WASILLA: Average owner of home will save $60 each year; state money will fill budget gap.
WASILLA -- With more than half a million dollars in state funding headed their way, Wasilla City Council decided this month to slash property taxes to zero for three years.
The decision to cut property taxes will save the average Wasilla homeowner about $60 each year, city finance director Ted Leonard said recently.
Mayor Dianne Keller, who sponsored the idea, said earmarks from the Legislature, in part, allow the city to trim its tax bill. Wasilla is in line for $316,729 in the state capital budget for energy assistance and another $228,390 for employee retirement expenses. The capital budget goes into effect July 3 unless Gov. Frank Murkowski signs it before then.
Leonard said the city would lose about $236,000 this year due to the council's moratorium on property taxes. Keller had said previously that the Alaska Conference of Mayors had agreed to offset property tax rates if the Legislature granted revenue-sharing money to Alaska communities.
The city didn't eliminate the property tax in the June 12 decision, Leonard said. Should the city find itself in a financial bind, or if the Legislature neglects to pass a permanent revenue-sharing measure, the council can raise the property tax rate again.
Even so, the move generated enthusiastic approval from local conservatives.
"I was so astounded that our organization did some research and we can't find anywhere in the state of Alaska where anyone has done what you're doing, eliminating property taxes," Link Fannon of Houston told the City Council. Fannon, a Houston councilman, is president of the Mat-Su Property Owners Association.
"When Houston looks at you guys and what you've done and where you've gone, you're a perfect example of where we can grow."
Wasilla Councilwoman Diana Straub said she thought the city should have kept some level of property tax and used the money to get a leg up on upcoming projects.
"We could lower from .3 mills to .2 mills and still honor our commitment to AML (the Alaska Municipal League)," Straub said. "Perhaps not all of our residents feel they have every single city need met."
Straub's proposal died for lack of support.
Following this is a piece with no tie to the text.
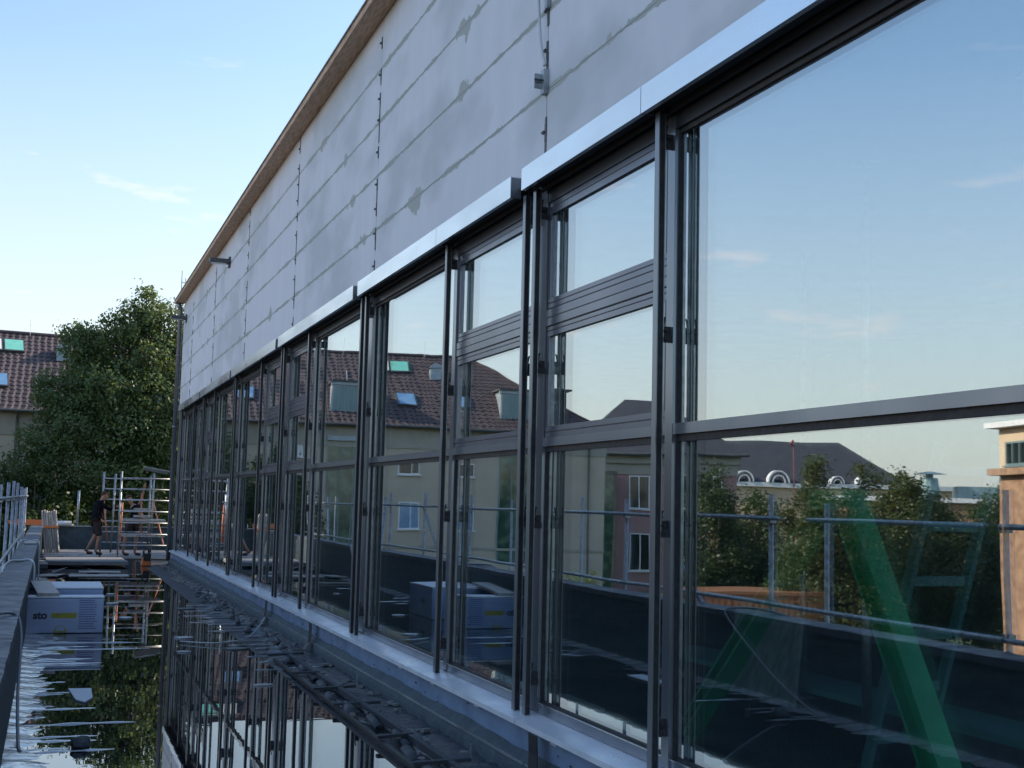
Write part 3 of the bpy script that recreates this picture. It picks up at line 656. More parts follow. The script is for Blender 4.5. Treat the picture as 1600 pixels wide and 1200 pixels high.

The council, with Straub the lone nay vote, passed the city budget, good for the next two fiscal years.
Any municipality cutting property taxes altogether, especially in Alaska, is a rarity; just lowering property taxes is rare enough, said Uwe Kalenka of Anchorage, president of Alaskans for Efficient Government.
Kalenka said he knew of few examples in the Lower 48 of local government trimming its tax bill.
Penny Nixon, Matanuska-Susitna Taxpayers Association co-chair, applauded the city's plan. Nixon has opposed Mat-Su Borough sales tax proposals but supports a city sales tax.
It's a matter of trust, Nixon said. Wasilla has consistently lowered property taxes the past several years, dropping to only a fraction of a mill.
The Mat-Su Borough has never guaranteed to use sales tax receipts to offset property taxes. Borough lawyers have consistently barred the Assembly from promising to lower property taxes if voters enact a sales tax. One Assembly can't bind a future Assembly is the legal opinion.
Then the Assembly in August 2005 imposed a cap on the amount of any tax revenue it could collect.
Now, Nixon said, a Mat-Su sales tax might work. The revenue cap limits the amount of tax the borough can collect from one year to the next to a percent increase based on population growth and inflation.
"Since the adoption of the tax cap, if we were to have a sales tax, it would offset the revenue from property taxes," Nixon said. The Borough Assembly would therefore have to reduce property tax rates by the amount of sales tax collected.
That's if the revenue cap stays in place, he said. Borough laws allow the Assembly to repeal or significantly change it next year. Nixon is pretty sure that will happen. To that end, his group plans to have a ballot initiative ready next year so voters can make the revenue cap permanent.